Kyra’s declassified school survival guide- satire

April 25, 2018
By Kyra1902 BRONZE, New City, New York
Kyra1902 BRONZE, New City, New York
2 articles 0 photos 0 comments

School, the useless place where your parents send you for the sole purpose of getting you out of the house and to guarantee you are kept busy while you’re at home. With your eyes fighting to stay open with all their might, you stay up till 2 in the morning finishing up homework that was basically a waste of time and finally go to bed feeling as ease. School purposely opens at the crack of dawn to insure the students are sleep deprived and struggling to pay attention. There are studies proving sleep is for the weak and school helps to reduce your dependency on sleep. As well as enhancing your mind, you will spend countless hours dealing with mediocre teachers and in a constant state of boredom, or in other words being amused. Although school is so fun and the highlight of your day, it can be stressful at times, so a few tips to survive school are….

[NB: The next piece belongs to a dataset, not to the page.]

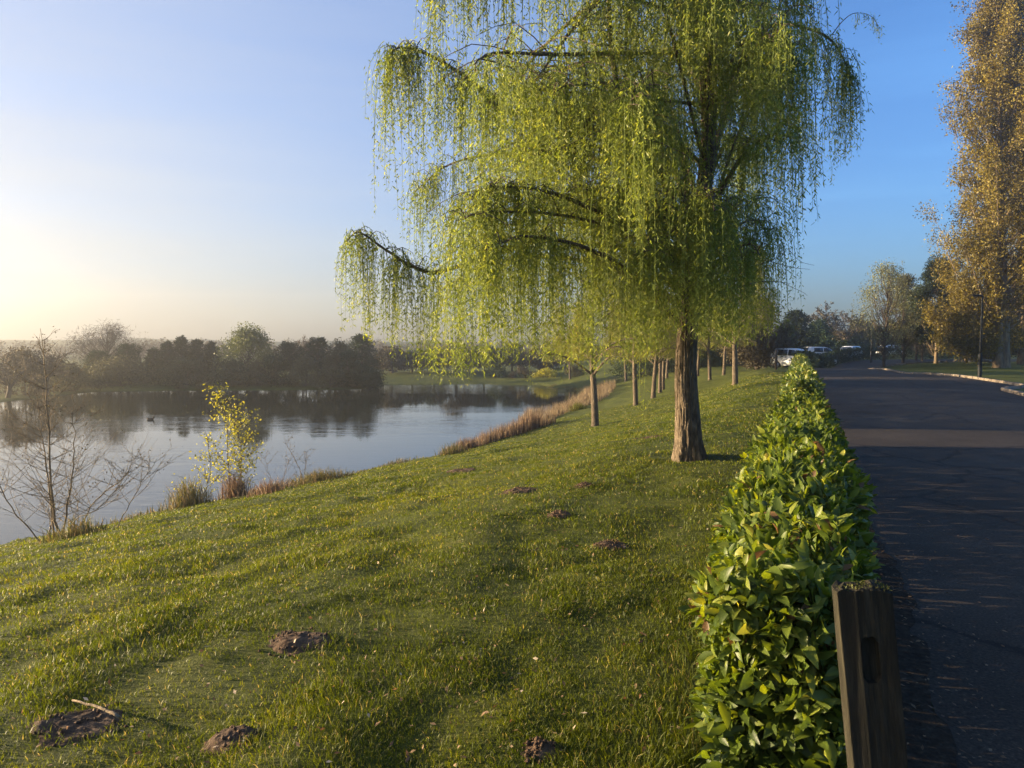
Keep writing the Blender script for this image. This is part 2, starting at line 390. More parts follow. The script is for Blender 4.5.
# pair the edges so that rungs stay roughly square to the road
def pair(pl, pr):
    out = []
    for k in range(len(pl)):
        yy = pl[k, 1]
        out.append(pr[int(round(arc_map(yy)))])
    return np.array(out)
al, ar = arc(le), arc(re_)
L2 = np.stack([np.interp(tt, al, le[:, c]) for c in range(3)], 1)
R2 = np.stack([np.interp(tt, ar, re_[:, c]) for c in range(3)], 1)
G = Geo(); K = 9
rows = np.stack([L2 + (R2 - L2) * k / (K - 1) for k in range(K)], 1)
rows[..., 2] = gz(rows[..., 0], rows[..., 1], False) + .006
# camber of a few centimetres
rows[..., 2] += .03 * (1 - (np.linspace(-1, 1, K)[None]) ** 2)
i = np.arange(len(tt) - 1)[:, None] * K + np.arange(K - 1)[None]
G.add(rows.reshape(-1, 3), np.stack([i, i + 1, i + K + 1, i + K], -1).reshape(-1, 4))
tag(G.build('road', asphalt_mat(), smooth=True), kind='structure')
def kerb(pts, w=.13, h=.11, inward=0.):
    """stone kerb: chamfered box section cut into one metre stones"""
    G = Geo(); pts = np.asarray(pts)
    d = np.r_[0, np.cumsum(np.linalg.norm(np.diff(pts, axis=0), axis=1))]
    n = int(d[-1] / .92); s = np.linspace(0, d[-1], n + 1)
    q = np.stack([np.interp(s, d, pts[:, c]) for c in range(3)], 1)
    for a, b in zip(q[:-1], q[1:]):
        t = b - a; t /= np.linalg.norm(t); r = np.array([t[1], -t[0], 0]); j = random.uniform(-.012, .012)
        a2 = a + t * .006 + r * random.uniform(-.01, .01); b2 = b - t * .006 + r * random.uniform(-.01, .01); hh = h + j
        sec = [(0, -.1), (0, hh - .025), (.03, hh), (w, hh), (w, -.1)]
        va = [a2 + r * x + np.array([0, 0, z]) for x, z in sec]; vb = [b2 + r * x + np.array([0, 0, z]) for x, z in sec]
        G.add(va + vb, [(k, k + 5, k + 6, k + 1) for k in range(4)] + [(4, 3, 2, 1), (6, 7, 8, 9)], [(4, 1, 0), (6, 9, 5)])
    return G
kz = R2.copy(); kz[:, 2] = gz(R2[:, 0], R2[:, 1], False) + .0
tag(kerb(kz[::1]).build('kerb', M['kerb']), kind='structure')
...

1) Procrastinate, procrastinate, and procrastinate! After all, procrastination is equal to success; Imagine you are sitting at home and you have a essay due at 8:00 pm the next night on a book that is impossible to understand such as “Green Eggs and Ham”. Don’t bother starting that essay until around 7 :00 pm the night it is due, of course, as you already know your best work is always done near the deadline, as that is the time you are calm and not stressed. Plus, you will be guaranteed an amazing grade, after all if you have an average which is a 65 or above you are passing by flying colors, which basically means you are a genius.
2) Be the teacher’s pet. There is always that one kid the teacher has a soft spot for, it’s inevitable. Make it your personal goal to be that kid. Not only does it guarantee you popularity, it also gets you some brownie points, perhaps the teacher will grade your work a bit easier that others. In order to achieve that goal, you must be obnoxious; call out, if you raise your hand the teacher will think you are annoying. Also don't try to get a 100, anyone can get a 100 if they want , aim for the 0. A 0 is far more difficult to achieve than a 100, and therefore should be respected. Additionally, talk to others while the teacher is talking or go on your phone. In a recent survey, it was concluded that teacher love when the students don't pay attention because it obviously means the students are enthusiastic about the learning experience.

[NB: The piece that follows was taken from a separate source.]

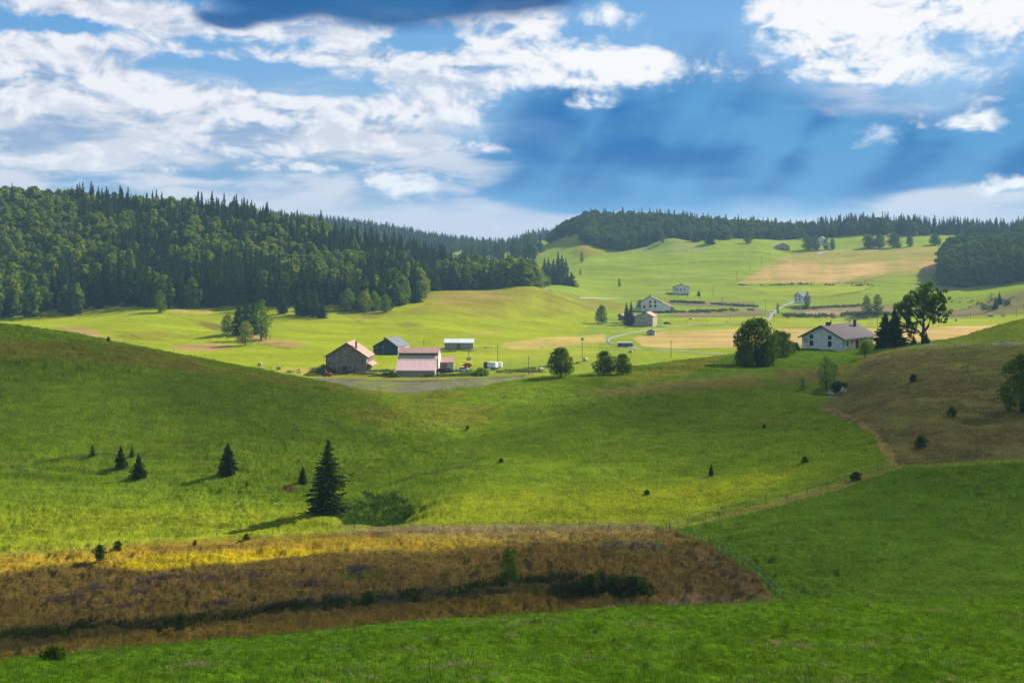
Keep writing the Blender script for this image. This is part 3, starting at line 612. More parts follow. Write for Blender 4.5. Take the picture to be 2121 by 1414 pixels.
# ------------------------------------------------------------------ unseen cloud layer, thickness shaped for the wanted shade on the near hills
# (px, py of the shaded ground, radius m, share of sunlight let through)
SHADE = [(200,1400,.66),(1060,1380,.66),(1900,1380,.66),(1060,1300,.60),(1900,1290,.60),(300,1370,.60),
 (60,1330,.45),(400,1290,.40),(800,1270,.32),(1200,1255,.30),(1560,1230,.35),
 (60,1250,.42),(350,1230,.42),(700,1225,.36),(1000,1200,.34),(1300,1190,.34),
 (100,1195,.62),(300,1190,.62),(550,1185,.55),(800,1180,.45),(1000,1160,.5),(1200,1140,.5),(1420,1130,.55),(1540,1190,.4),
 (60,1160,1),(300,1155,1),(550,1145,1),(750,1130,.95),(900,1120,.9),(1150,1105,.8),
 (50,1110,1),(300,1100,1),(600,1090,1),(900,1085,1),(1100,1070,1),(1300,1075,.95),
 (50,1030,.95),(250,1030,.95),(450,1040,1),(600,1050,1),(900,1040,1),(1100,1020,1),(1300,1040,.98),(1480,1030,.9),
 (50,960,.8),(250,950,.75),(450,960,.75),(620,980,.62),(760,980,.48),(900,960,.75),(1100,960,.9),(1300,970,.85),(1500,980,.8),(1680,960,.75),(1790,960,.7),
 (50,870,.6),(250,880,.62),(450,880,.62),(620,890,.42),(760,900,.42),(900,880,.85),(1050,880,.75),(1250,890,.48),(1450,890,.42),(1600,920,.45),(1750,900,.42),
 (50,780,.36),(200,800,.5),(400,820,.48),(560,820,.34),(700,840,.32),(820,850,.75),(950,840,.9),(1100,825,.95),(1200,830,.6),(1400,820,.30),(1560,840,.28),
 (40,700,.34),(150,720,.40),(300,750,.36),(450,775,.34),(600,795,.36),(720,815,.42),(860,825,.8),(1000,812,.85),(1120,800,.95),
 (1250,800,.55),(1400,775,.7),(1500,765,.6),(1620,750,.55),(1720,740,.62),(1800,730,.66),(1600,800,.32),(1720,820,.34),
 (1900,740,.42),(2060,730,.40),(1850,800,.36),(2000,800,.34),(2110,800,.30),(1800,860,.42),(1950,870,.36),(2100,870,.30),(1880,940,.36),(2080,930,.32),
 (2060,690,.42),(2110,670,.45),
 (1500,1080,.60),(1700,1040,.52),(1900,1000,.40),(2100,980,.34),(1600,1120,.46),(1800,1100,.40),(2050,1100,.36),(1700,1200,.44),(2000,1200,.42)]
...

3) Make friends with the cockroaches. All schools are disgusting in their own unique way, whether it be bugs crawling everywhere or humongous rats in every nook and cranny. Even after all the taxes you pay, the school never seems to have enough money for important things such as exterminating the cockroaches in the not too shabby building. The school encourages socializing and has gone to the point where humans aren’t satisfying enough and bugs have to now serve as new companions.
4) Your bag should weigh more than you. School assists you in achieving the sharp pain in your back that you so deeply desire. On the plus side, while you aren’t in class, you get a workout. Make sure you carry all the necessities for school such as notebooks, all your textbooks, a few 500 page novels, a triple beam balance, and while you're at it just throw in a hippopotamus.
5) Don’t wear any clothes that could potentially distract other students; remember, this tip only applies to females. Although you have been taught your whole life to express yourself, school is not the place for it. Don’t even try leaving your shoulders exposed; the teachers feel that there is something so mesmerizing about shoulders that the chance of you possibly catching the eyes of those around you is too great to handle. The same goes for legs, elbows, toes, stomach, fingers, and knees. Despite the lack of air conditioning in the school, try covering your entire body in layers of clothing, leaving only your eyes, nose, and mouth uncovered. After all, skin is scandalous and you wouldn’t want to be dressed “inappropriately”.
Consider these tips sacred, revolve your life around following the previous tips religiously. The only way to survive high school, is the Kyra way, which is often called 5 ways to gain success. Keep in mind if you do exactly what is on this list you will be destined for an Ivy league school such as Harvard, which is really just an old school with a bunch of bitter teachers thinking they are super smart. You can thank Kyra for making your exceptionally difficult life a bit easier.